How many electrons in `._(19)K` have `n = 3, l = 0` ?

To determine how many electrons in potassium-19 (represented as \( _{19}K \)) have quantum numbers \( n = 3 \) and \( l = 0 \), we will follow these steps: ### Step 1: Identify the Atomic Number Potassium (K) has an atomic number of 19, which means it has 19 electrons. ### Step 2: Write the Electronic Configuration We need to write the electronic configuration for potassium. The electrons fill the orbitals in the following order based on the Aufbau principle: 1. \( 1s^2 \) - 2 electrons 2. \( 2s^2 \) - 2 electrons 3. \( 2p^6 \) - 6 electrons 4. \( 3s^2 \) - 2 electrons 5. \( 3p^6 \) - 6 electrons 6. \( 4s^1 \) - 1 electron So, the complete electronic configuration of potassium is: \[ 1s^2 \, 2s^2 \, 2p^6 \, 3s^2 \, 3p^6 \, 4s^1 \] ### Step 3: Identify the Relevant Quantum Numbers The principal quantum number \( n = 3 \) indicates that we are looking at the third energy level.
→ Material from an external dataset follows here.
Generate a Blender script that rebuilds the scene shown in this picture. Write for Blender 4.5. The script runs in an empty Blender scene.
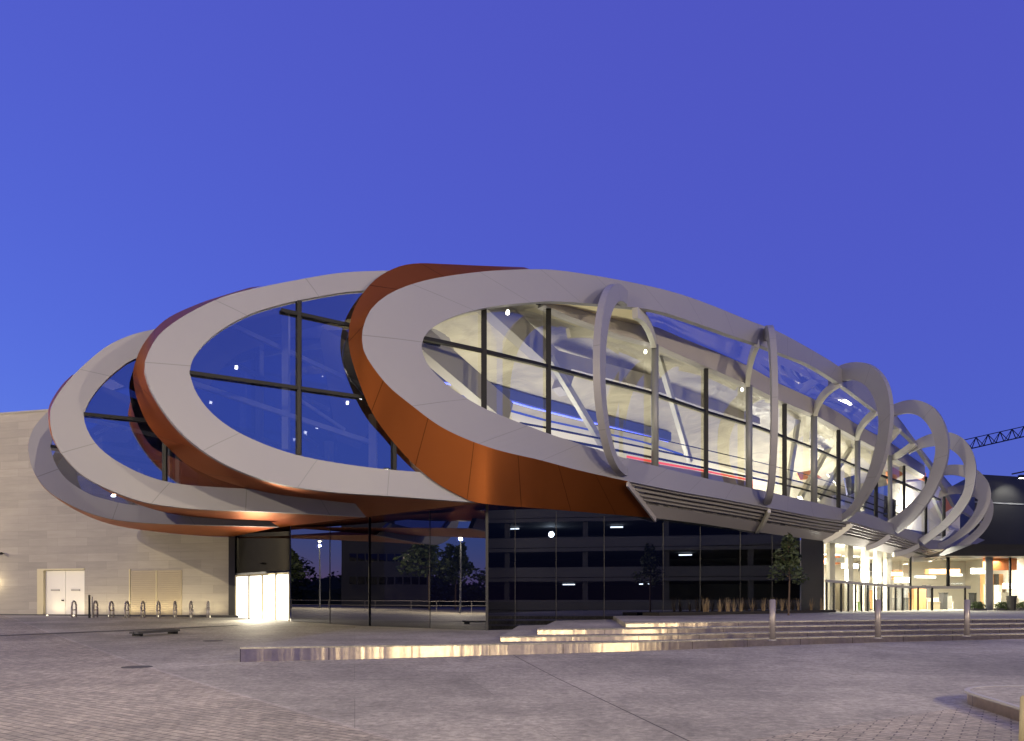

The azimuthal quantum number \( l = 0 \) corresponds to the s-orbital (since \( l = 0 \) represents the s subshell). ### Step 4: Count the Electrons in the 3s Orbital From the electronic configuration, we can see that the 3s subshell has: \[ 3s^2 \] This means there are 2 electrons in the 3s orbital. ### Final Answer Thus, the number of electrons in \( _{19}K \) that have \( n = 3 \) and \( l = 0 \) is **2**.